Amou daquela vez como se fosse a última
Beijou sua mulher como se fosse a última
E cada filho seu como se fosse o único
E atravessou a rua com seu passo tímido
Subiu a construção como se fosse máquina
Ergueu no patamar quatro paredes sólidas
Tijolo com tijolo num desenho mágico
Seus olhos embotados de cimento e lágrima
Sentou pra descansar como se fosse sábado
Comeu feijão com arroz como se fosse um príncipe
Bebeu e soluçou como se fosse um náufrago
Dançou e gargalhou como se ouvisse música
E tropeçou no céu como se fosse um bêbado
E flutuou no ar como se fosse um pássaro
E se acabou no chão feito um pacote flácido
Agonizou no meio do passeio público
Morreu na contramão, atrapalhando o tráfego
Segunda Parte (Trabalhadores contestadores com consciência de classe)
A Segunda parte diz respeito a um trabalhador com consciência de classe e que se organiza para combater o regime, em especial os trabalhadores da Guerrilha do Araguaia. Assim como o operário braçal corre um perigo não pela sua situação de trabalho, mas pelo seu posicionamento em relação ao regime. O “filho pródigo” descrito no verso faz alusão as filhos que precisavam sair da casa dos pais para se esconder dos agentes do regime, enquanto o “passo bêbado” faz referência a caminhar titubeante de um fugitivo das autoridades.

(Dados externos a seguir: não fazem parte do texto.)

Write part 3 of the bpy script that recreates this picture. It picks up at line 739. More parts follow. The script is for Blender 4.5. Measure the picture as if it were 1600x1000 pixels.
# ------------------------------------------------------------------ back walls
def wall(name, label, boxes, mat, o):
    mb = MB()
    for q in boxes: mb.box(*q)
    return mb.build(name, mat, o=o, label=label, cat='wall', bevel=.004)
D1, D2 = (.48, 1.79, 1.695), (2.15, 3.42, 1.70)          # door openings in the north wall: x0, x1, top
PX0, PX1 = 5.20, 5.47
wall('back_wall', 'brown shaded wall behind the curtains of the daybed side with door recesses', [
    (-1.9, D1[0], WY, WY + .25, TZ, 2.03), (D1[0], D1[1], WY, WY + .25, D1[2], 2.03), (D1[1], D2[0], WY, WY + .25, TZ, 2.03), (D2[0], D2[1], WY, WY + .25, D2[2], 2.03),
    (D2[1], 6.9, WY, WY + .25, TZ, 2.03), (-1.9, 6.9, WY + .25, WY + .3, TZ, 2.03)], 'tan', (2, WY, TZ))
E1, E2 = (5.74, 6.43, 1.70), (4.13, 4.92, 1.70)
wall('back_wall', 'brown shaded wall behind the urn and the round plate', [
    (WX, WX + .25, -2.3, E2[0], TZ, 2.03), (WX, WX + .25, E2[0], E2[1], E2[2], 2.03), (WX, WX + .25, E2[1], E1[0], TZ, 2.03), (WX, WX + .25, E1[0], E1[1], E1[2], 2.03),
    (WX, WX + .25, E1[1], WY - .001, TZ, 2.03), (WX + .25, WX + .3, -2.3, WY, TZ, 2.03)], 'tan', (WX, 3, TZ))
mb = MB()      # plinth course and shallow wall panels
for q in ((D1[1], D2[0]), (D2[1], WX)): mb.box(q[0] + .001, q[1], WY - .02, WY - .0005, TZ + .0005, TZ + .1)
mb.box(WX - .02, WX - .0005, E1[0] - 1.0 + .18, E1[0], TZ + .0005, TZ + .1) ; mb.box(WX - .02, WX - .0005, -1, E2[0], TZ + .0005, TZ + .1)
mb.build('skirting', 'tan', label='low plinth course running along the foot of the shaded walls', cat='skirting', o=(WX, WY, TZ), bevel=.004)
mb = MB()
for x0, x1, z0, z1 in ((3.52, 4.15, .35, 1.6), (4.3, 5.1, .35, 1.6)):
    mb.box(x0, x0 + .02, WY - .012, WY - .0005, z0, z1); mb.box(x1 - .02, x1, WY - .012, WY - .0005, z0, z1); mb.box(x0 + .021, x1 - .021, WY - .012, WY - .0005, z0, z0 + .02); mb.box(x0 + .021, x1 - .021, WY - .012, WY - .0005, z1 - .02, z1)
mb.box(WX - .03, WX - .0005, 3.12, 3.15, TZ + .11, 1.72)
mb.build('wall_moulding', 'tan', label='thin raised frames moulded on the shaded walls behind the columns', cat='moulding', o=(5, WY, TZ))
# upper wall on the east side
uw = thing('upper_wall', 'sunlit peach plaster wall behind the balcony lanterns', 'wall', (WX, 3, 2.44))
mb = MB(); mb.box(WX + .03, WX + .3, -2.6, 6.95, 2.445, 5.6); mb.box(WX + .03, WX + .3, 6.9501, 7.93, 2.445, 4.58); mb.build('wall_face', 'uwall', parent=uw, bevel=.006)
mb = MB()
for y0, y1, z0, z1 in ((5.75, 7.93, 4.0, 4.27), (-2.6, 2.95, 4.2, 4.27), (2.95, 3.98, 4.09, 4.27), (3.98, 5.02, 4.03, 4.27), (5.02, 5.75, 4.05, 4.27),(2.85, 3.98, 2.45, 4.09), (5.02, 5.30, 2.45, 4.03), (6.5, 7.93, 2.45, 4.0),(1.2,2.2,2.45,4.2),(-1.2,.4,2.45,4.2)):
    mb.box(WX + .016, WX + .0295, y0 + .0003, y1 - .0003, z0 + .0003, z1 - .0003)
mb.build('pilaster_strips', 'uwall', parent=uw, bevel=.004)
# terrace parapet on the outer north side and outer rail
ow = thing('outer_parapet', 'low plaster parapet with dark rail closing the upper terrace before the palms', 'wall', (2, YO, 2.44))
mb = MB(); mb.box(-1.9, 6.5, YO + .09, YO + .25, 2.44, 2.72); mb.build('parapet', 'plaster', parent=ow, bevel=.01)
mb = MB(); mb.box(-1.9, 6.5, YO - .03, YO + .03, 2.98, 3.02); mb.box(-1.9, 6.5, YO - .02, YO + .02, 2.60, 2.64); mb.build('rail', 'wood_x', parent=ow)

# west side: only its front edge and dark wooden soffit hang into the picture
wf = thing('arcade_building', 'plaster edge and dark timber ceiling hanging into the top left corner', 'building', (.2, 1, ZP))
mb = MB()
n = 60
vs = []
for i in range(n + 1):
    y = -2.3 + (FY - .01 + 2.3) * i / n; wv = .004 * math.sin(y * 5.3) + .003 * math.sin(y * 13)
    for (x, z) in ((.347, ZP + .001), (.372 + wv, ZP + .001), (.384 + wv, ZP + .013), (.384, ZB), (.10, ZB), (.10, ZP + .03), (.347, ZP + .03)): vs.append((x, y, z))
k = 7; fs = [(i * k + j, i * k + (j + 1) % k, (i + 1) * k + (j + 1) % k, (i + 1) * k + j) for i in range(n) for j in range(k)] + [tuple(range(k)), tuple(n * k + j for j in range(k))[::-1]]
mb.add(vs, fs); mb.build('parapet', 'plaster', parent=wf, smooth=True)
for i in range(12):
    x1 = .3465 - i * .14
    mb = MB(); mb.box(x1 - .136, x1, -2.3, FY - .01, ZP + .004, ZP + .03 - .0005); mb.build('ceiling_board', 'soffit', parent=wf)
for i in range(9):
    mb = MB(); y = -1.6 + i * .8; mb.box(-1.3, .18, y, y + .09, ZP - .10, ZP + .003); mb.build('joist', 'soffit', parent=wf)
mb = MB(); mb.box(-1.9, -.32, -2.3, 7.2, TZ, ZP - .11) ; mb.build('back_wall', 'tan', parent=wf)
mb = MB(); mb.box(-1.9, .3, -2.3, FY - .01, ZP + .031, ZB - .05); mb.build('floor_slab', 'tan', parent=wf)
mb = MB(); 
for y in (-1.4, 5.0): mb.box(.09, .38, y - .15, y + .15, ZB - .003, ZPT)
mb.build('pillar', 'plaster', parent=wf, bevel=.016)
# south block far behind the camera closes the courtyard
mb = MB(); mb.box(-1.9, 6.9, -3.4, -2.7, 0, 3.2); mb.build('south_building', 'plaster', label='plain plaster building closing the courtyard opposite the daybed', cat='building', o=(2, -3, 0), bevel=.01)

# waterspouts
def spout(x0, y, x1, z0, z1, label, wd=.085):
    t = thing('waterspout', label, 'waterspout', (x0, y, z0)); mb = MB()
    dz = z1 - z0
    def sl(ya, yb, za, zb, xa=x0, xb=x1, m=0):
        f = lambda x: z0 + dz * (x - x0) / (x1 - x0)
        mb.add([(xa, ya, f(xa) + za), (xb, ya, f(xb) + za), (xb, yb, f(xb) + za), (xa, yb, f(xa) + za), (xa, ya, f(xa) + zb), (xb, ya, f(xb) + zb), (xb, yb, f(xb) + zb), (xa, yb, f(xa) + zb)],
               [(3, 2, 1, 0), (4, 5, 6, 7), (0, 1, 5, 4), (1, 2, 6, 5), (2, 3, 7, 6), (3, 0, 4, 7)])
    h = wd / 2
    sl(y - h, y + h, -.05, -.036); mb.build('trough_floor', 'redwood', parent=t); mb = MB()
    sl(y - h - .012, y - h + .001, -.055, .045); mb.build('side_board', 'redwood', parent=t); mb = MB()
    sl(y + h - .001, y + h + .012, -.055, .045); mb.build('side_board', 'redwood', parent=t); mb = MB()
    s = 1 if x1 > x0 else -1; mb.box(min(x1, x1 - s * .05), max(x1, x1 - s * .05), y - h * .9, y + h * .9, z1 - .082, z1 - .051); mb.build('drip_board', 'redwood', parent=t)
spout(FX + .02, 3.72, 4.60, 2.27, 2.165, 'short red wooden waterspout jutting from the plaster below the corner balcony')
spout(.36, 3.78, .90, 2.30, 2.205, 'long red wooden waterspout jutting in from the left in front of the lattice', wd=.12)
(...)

O fato deste trabalhador ter mais esclarecimento a utopia idealizada para o país não é preliminarmente um projeto material e sim uma idealização, razão pela qual a segunda estrofe abaixo faz alusão a um projeto imaginário de país cujo seu olhar está sempre atento ao “tráfego”, munido de um “desenho lógico”, um projeto de país a partir do sonho de ter o proletariado como real titular do poder. Na referência “olhos embotados de cimento e tráfego” faz alusão à materialidade das coisas (cimento) e à análise dialética da conjuntura política (tráfego).
Comer, descansar, berber, são necessidades materiais de todo e qualquer trabalhador independentemente, o que faz diferenciá-lo é sua consciência de classe. A morte do trabalhador dotado de consciência de classe muitas vezes é uma consequência da sua contestação do próprio capital. A expressão “passeio náufrago” pode ser entendida como os guerrilheiros que foram mortos às margens do Rio Araguaia os quais morreram na “contramão atrapalhando o público”, os interesses do capital travestidos de público endossados pelo comitê de negócios da burguesia, o Estado.
Amou daquela vez como se fosse o último
Beijou sua mulher como se fosse a única
E cada filho seu como se fosse o pródigo
E atravessou a rua com seu passo bêbado
Subiu a construção como se fosse sólido
Ergueu no patamar quatro paredes mágicas
Tijolo com tijolo num desenho lógico
Seus olhos embotados de cimento e tráfego
Sentou pra descansar como se fosse um príncipe
Comeu feijão com arroz como se fosse o máximo
Bebeu e soluçou como se fosse máquina
Dançou e gargalhou como se fosse o próximo
E tropeçou no céu como se ouvisse música
E flutuou no ar como se fosse sábado
E se acabou no chão feito um pacote tímido
Agonizou no meio do passeio náufrago
Morreu na contramão atrapalhando o público
Terceira Parte (A alta classe média e pequena burguesia)
Já na terceira parte da canção faz alusão a uma classe média improdutiva que não produz a realidade material e que apenas ajuda a reproduzir ideologicamente os privilégios da burguesia. Este trecho “Ergueu no patamar quatro paredes flácidas” pode ser associado a ideologia. . Como nem participa do processo de produção da construção, apenas na reprodução, sua vida ou sua morte não faz diferença “Morreu na contramão atrapalhando o sábado”. A classe média tem uma grande ojeriza e medo de ter uma condição material parecida com a dos demais operários, por isso é muito grata (“Deus lhe pague”) à ação do Estado que lhe poupa de parte das atrocidades proferidas aos outros trabalhadores 1-“Pelos andaimes pingentes que a gente tem que cair” (trabalhadores braçais vítimas de acidente de trabalho), 2-“Pela fumaça e a desgraça que a gente tem que tossir” (trabalhadores contestadores)
Amou daquela vez como se fosse máquina
Beijou sua mulher como se fosse lógico
Ergueu no patamar quatro paredes flácidas
Sentou pra descansar como se fosse um pássaro
E flutuou no ar como se fosse um príncipe
E se acabou no chão feito um pacote bêbado
Morreu na contramão atrapalhando o sábado
Por esse pão pra comer, por esse chão pra dormir
A certidão pra nascer e a concessão pra sorrir
Por me deixar respirar, por me deixar existir
Deus lhe pague
Pela cachaça de graça que a gente tem que engolir
Pela fumaça e a desgraça que a gente tem que tossir
Pelos andaimes pingentes que a gente tem que cair
Deus lhe pague
Pela mulher carpideira pra nos louvar e cuspir
E pelas moscas bicheiras a nos beijar e cobrir
E pela paz derradeira que enfim vai nos redimir
Deus lhe pague
A música construção conta a trajetória diária da classe trabalhadora e como se dá sua relação com o cotidiano, com a vida e com a morte. Cada um dos segmentos do proletariado tem uma relação diferenciada com o capital, o risco, as recompensas e os esforços. O risco e a diferença que cada um faz parte em relação a produção e reprodução do capital é diferente. Em suma, nossa vida material é especialmente limitada tendo em vista o longo processo histórico de luta de classes. Por isso que a narrativa é finalizada com a morte.
Referências
Johnson, A. G. Dicionário de sociologia. Rio de Janeiro: Jorge Zahar. 1997.